In health insurance VIENNA Insurance Group reported an increase in premiums written by 7.5 percent to EUR 194.2 million.


  • The VIENNA Insurance Group companies in Austria earned premiums written of about EUR 2.3 billion; this corresponds to an increase by 4.5 percent. In the property/casualty segment premiums written went up by 11.3 percent to an amount of EUR 1.2 billion. Life insurance premiums declined by 2.2 percent to a total of EUR 999.4 million.
  • Profit (before taxes) amounted to EUR 144.3 million, increasing by 3.0 percent.
  • The combined ratio stood at a very favourable level of 93.5 percent.
Czech Republic
  • The Group companies in the Czech Republic earned premiums written of EUR 927.8 million.
  • In non-life premiums written amounted to EUR 523.5 million. In life premiums written totalled EUR 404.2 million.
  • The VIENNA Insurance Group companies are the number one in the insurance market of the Czech Republic, holding a market share of 30.2 percent. 

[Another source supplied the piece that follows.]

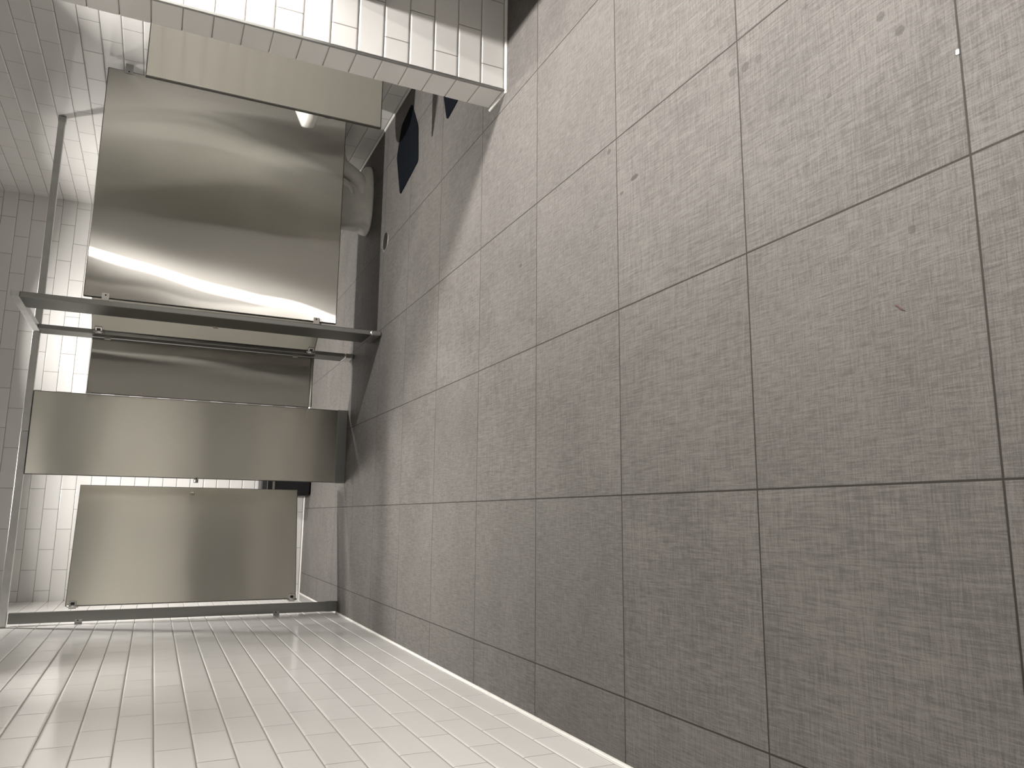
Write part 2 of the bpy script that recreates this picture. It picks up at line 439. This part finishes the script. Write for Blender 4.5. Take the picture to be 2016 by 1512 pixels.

  • Profit (before taxes) increased by 1.7 percent to EUR 92.9 million.
  • The combined ratio achieved a very satisfactory level of 93.9 percent.
  • The Group companies in Slovakia raised their premiums written by 5.6 percent to EUR 358.1 million.
  • Increasing by 2.8 percent, premiums written in the non-life insurance segment amounted to EUR 176.0 million. The life insurance reported a growth in premiums written by 8.6 percent to a total of EUR 182.1 million.
  • The VIENNA Insurance Group companies strengthened their position as the number one in the Slovak insurance market, holding a market share of 34.1 percent.
  • Profit (before taxes) climbed by 2.6 percent to EUR 29.3 million.
  • The combined ratio stood at 95.8 percent.
  • In the Polish market the Group companies of VIENNA Insurance Group earned premiums written of EUR 952.2 million, increasing substantially by 91.2 percent. This significant growth in premiums was driven by the strong demand in the life insurance segment, especially in the business with single-premium products sold via banks.
  • The non-life segment achieved premiums written of EUR 302.4 million. Thanks to a significant plus, the life insurance earned premiums written of EUR 649.8 million.
  • Profit (before taxes) increased by 14.0 percent to a total of EUR 28.0 million compared to the same period of the previous year.
  • Decreasing by about 2 percentage points to 98.0 percent, the combined ratio remained clearly under the 100-percent threshold.
  • Reporting premiums written of EUR 235.7 million, the Romanian group companies remain the number one in the insurance market.
  • Due to restructuring the portfolio, premiums written declined to EUR 184.1 million in the non-life segment. Life insurance premiums written grew by 2.1 percent to EUR 51.6 million.
  • A loss of EUR 4.1 million was reported in the first half-year of 2012.
  • The combined ratio stood at 110.4 percent.
Remaining markets
  • Remaining markets includes the countries Albania, Bulgaria, Germany, Estonia, Croatia, Latvia, Liechtenstein, Lithuania, Macedonia, Serbia, Turkey, Ukraine, Hungary and Georgia.
  • In this segment the VIENNA Insurance Group companies earned premiums written of EUR 477.3 million, growing strongly by 16.3 percent. Non-life premiums written increased by 10.3 percent to EUR 298.2 million. The life segment reported a rise in premiums written of 28.0 percent to EUR 179.1 million. 
  • Profit (before taxes) amounted to EUR 11.4 million.
  • The combined ratio was slightly above 100 percent.

In 2012 the focus will remain on strengthening organic growth - by promoting business with existing companies. This will, however, not exclude the possibility of acquisitions rounding off the portfolio. VIG set itself the goal of growing above market average in the next few years. The Management of VIENNA Insurance Group has committed itself to keeping volatilities as low as possible by taking into account the economic background. The Austrian group also strives to identify cost-cutting potentials on an ongoing basis and to use them to the best advantage.